トレイルもどんどん細くなり、遂には藪状態の場所もポツポツと。ただ、歩きにくいですが道迷いするほどではありません。
12:00頃、少し広くなった長めの良い場所で30分ほどランチ休憩。
このルートは、基本的に北から南への一方通行のみが推奨されているため逆走する人はおらず、全く人とすれ違うことがありません。関東近郊のガヤガヤした登山道とは大違いの静けさです。
ランチを楽しんでいたらカラスが登場。特段危害はありませんでしたが、カラスなんて都会にしか生息していない鳥かとばかり思っていました。
宇遠内集落の手前で、海岸線まで一気に急降下。かなりの斜度なので、ここは注意深く進む必要があります。
アナマ川の河口で海岸線に到達。ここから宇遠内まで1kmほどは、海岸沿いを歩いていきます。
海岸のすぐ脇は切り立った崖。落石の跡はいくつもありますが、こんなサイズの岩が命中したらひとたまりもありません。
この区間、1kmと距離は短いですが岩がゴロゴロしているためにスピードは出せませんが、普通のトレイルと違いメリハリがあってこれはこれで楽しめます。ただ、強風や高潮の時は通らない方が良さそうです。
波打ち際に漂着していたゴミにはキリル文字。海の向こうはもうロシアです。
地層の線が剥き出た岩肌。
13:20、宇遠内の集落に無事到着しました。
防波堤の先から見た集落全景。家は10軒以上ありますが、ほとんどが廃屋になっており、現状では夏の期間のみ2世帯だけが居住しているということです。

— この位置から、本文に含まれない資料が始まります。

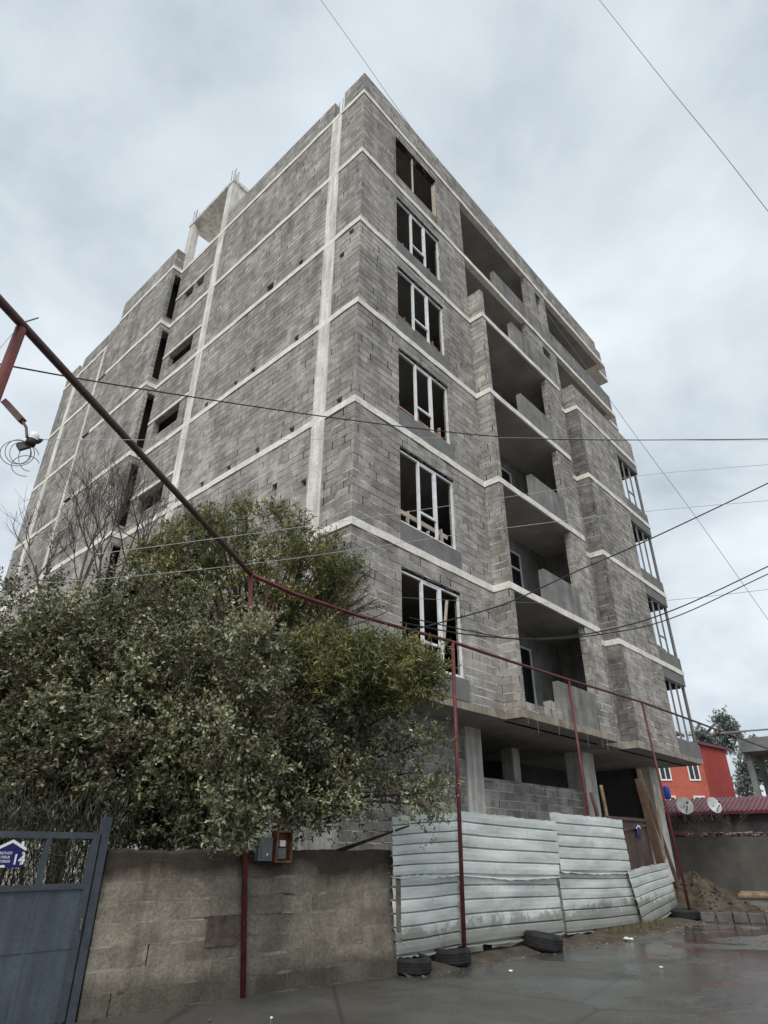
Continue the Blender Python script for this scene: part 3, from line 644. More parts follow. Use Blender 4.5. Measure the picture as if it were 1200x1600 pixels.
# lamp arm
la = thing('lamp_arm', 'dark bracket arm with a white bulb and plug hanging from the red post', 'lamp')
a0 = at(8, 628, 4.6); a1 = at(35, 658, 4.45); a2 = at(42, 683, 4.4)
b = MB(); b.beam(a0, a1, .045, .045); b.tube([a1, at(41, 668, 4.43), a2], .010, 6); b.build('arm', DARKPIPE, la)
c_ = at(49, 690, 4.42); s = .0055
b = MB(); b.lathe([(.0, -.035), (.032, -.03), (.036, .0), (.030, .012), (0, .012)], c_, (0.1, 0, 1), 16); b.build('lamp_socket', CABLE, la, True)
b = MB(); b.lathe([(.036, .013), (.038, .03), (.036, .055), (.026, .075), (0, .083)], c_, (0.1, 0, 1), 16); b.build('bulb', WHITE, la, True)
b = MB(); p_ = at(57, 690, 4.42); q_ = at(67, 687, 4.42); b.tube([p_, p_.lerp(q_, .5), q_], [.022, .018, .006], 8); b.build('plug', CABLE, la)
b = MB(); p_ = at(28, 699, 4.5); q_ = at(46, 694, 4.5); b.beam(p_, q_, .04, .05); b.build('junction_box', GREYBOX, la)
cc = thing('cable_coil', 'loose coil of thin grey cable hanging below the lamp arm', 'cable')
for i, (cu_, cv_, ru, rv) in enumerate(((27, 708, 27, 20), (28, 706, 20, 19), (32, 708, 17, 17), (45, 716, 16, 20), (40, 728, 22, 16))):
    b = MB(); pts = []
    for k in range(33):
        t = 2*math.pi*k/32*(1 if i < 3 else .72)+1.5; pts.append(at(cu_+ru*math.cos(t), cv_+rv*math.sin(t), 4.5+.03*math.sin(t+i)))
    b.tube(pts, .0028, 5); b.build('cable_loop', GREYCABLE, cc)

# ---------------------------------------------------------------- corrugated fence
def sheet(corners, ridges, label, seed, sag=0.0):
    "sheet metal with trapezoid ribs running along its length; corners tl,tr,br,bl"
    tl, tr, br, bl = [Vector(c) for c in corners]; r = random.Random(seed); nx = 26; per = [0, .04, .30, .34, .93, 1]; hh = [0, 0, 0, 0, 0, 0]
    prof = [(0, .0), (.40, -.004), (.78, .0), (.80, .042), (.865, .046), (.93, .004)]
    rows = []
    for k in range(ridges):
        for f, d in prof: rows.append(((k+f)/ridges, d))
    rows.append((1, 0)); t0 = [r.uniform(-1, 1) for _ in range(8)]; b = MB(); nr = len(rows)
    ej = [r.uniform(-.015, .015) for _ in range(nr)]; ek = [r.uniform(-.02, .02) for _ in range(nr)]
    def pt(i, j, off):
        u = i/nx; v, d = rows[j]; p = tl.lerp(tr, u).lerp(bl.lerp(br, u), v)
        bend = .012*math.sin(u*5+t0[0]*3+v*2)+.005*math.sin(u*13+t0[1]*5-v*6)+.03*math.exp(-((u-.5-.3*t0[2])**2+(v-.5-.3*t0[3])**2)*30)*t0[4]
        x = (ej[j] if i == 0 else ek[j] if i == nx else 0)
        return (p.x+x, p.y+d+bend+off, p.z+.004*math.sin(u*6+t0[5]*4)+(-sag*math.sin(math.pi*u) if j == nr-1 else 0)-(.03*(1-abs(2*u-1)) if v > .97 else 0)+(r.uniform(-.012, .012) if j in (0, nr-1) else 0))
    g = [[pt(i, j, 0) for i in range(nx+1)] for j in range(nr)]
    for j in range(nr-1):
        for i in range(nx): b.quad(g[j][i], g[j+1][i], g[j+1][i+1], g[j][i+1])
    for j in range(nr-1):
        for i in range(nx):
            q = [g[j][i], g[j][i+1], g[j+1][i+1], g[j+1][i]]; b.quad(*[(x, y+.0025, z) for x, y, z in q])
    return tag(b.build('fence_sheet', GALV), label, 'fence sheet', 'corrugated sheets of the site fence')
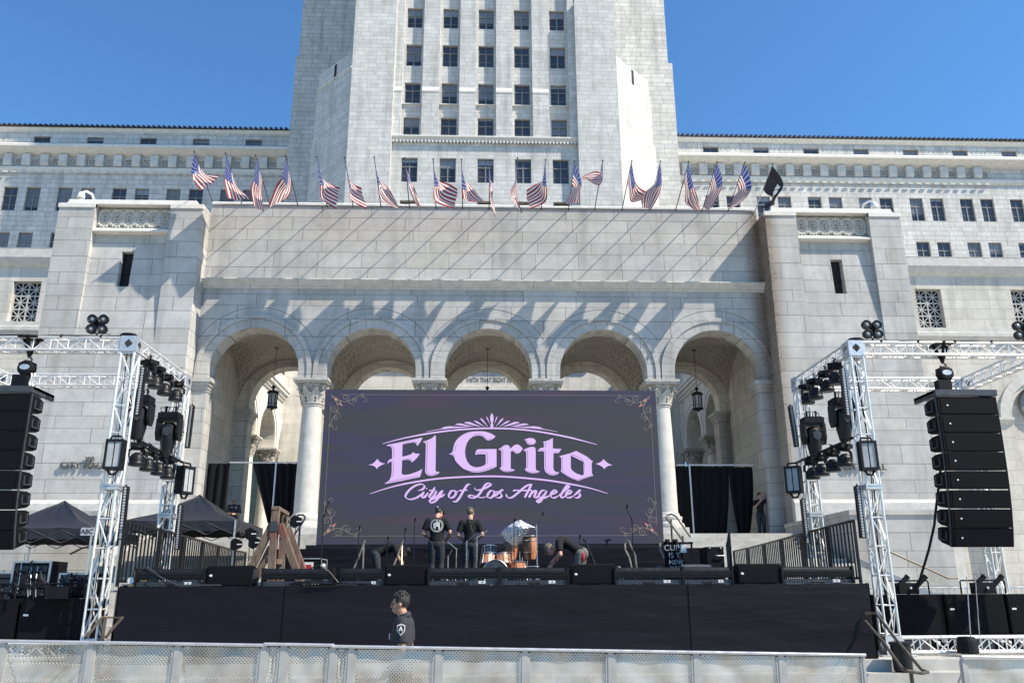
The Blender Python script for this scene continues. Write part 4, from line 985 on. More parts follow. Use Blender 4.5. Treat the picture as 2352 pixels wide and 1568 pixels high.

そのうちの1世帯のおばちゃんが開いているカフェ「ウエンナイひとやすみ」で一休み。温かいコーヒーが売っています。
このおばちゃんの話では、宇遠内集落は昔はもっと賑やかでしたが、礼文島の他の地域と道路が繋がっておらず不便だということで、過疎化が進んでしまったそう。現在夏だけ住んでいる2世帯も、買い物等は西上泊までボートを出すしか無いそう。郵便局員もたどり着けないため、郵便物も西上泊まで行かないと受け取れないというのには驚きました。電気代・水道代も検診員が来られないため定額制、テレビもBSしか映らないんだそう。
それでも夏だけここで暮らす理由は、やはり昆布漁。礼文島の経済の生命線と言っても過言では無さそうです。
おばちゃんの話が面白かったのでついつい長居をして40分ほどゆっくりしてしまい、14:00に再出発。かつてはここから更に南の元地集落までトレイルが設定されていたそうなのですが、落石事故があったために現在は通行止めとなっているため、ここから先は内陸へと入っていきます。
2世帯のための浄水場を通り抜けて、先へ進みます。
谷沿いを進んでいくのですが、冬は谷を吹き抜ける日本海からの風が相当強いのか、木が一方向にしか成長していません。
宇遠内から礼文林道までは3km。今までに比べると歩きやすい道で、スイスイ進めます。
14:40、礼文林道との合流地点に到着。ここから更に東へ2kmほど進めば香深井の集落に辿り着き、バスに乗って香深まで帰ることも出来ますが、まだ時間に余裕もあるので、この先は礼文林道を南へと歩いて香深へと向かいます。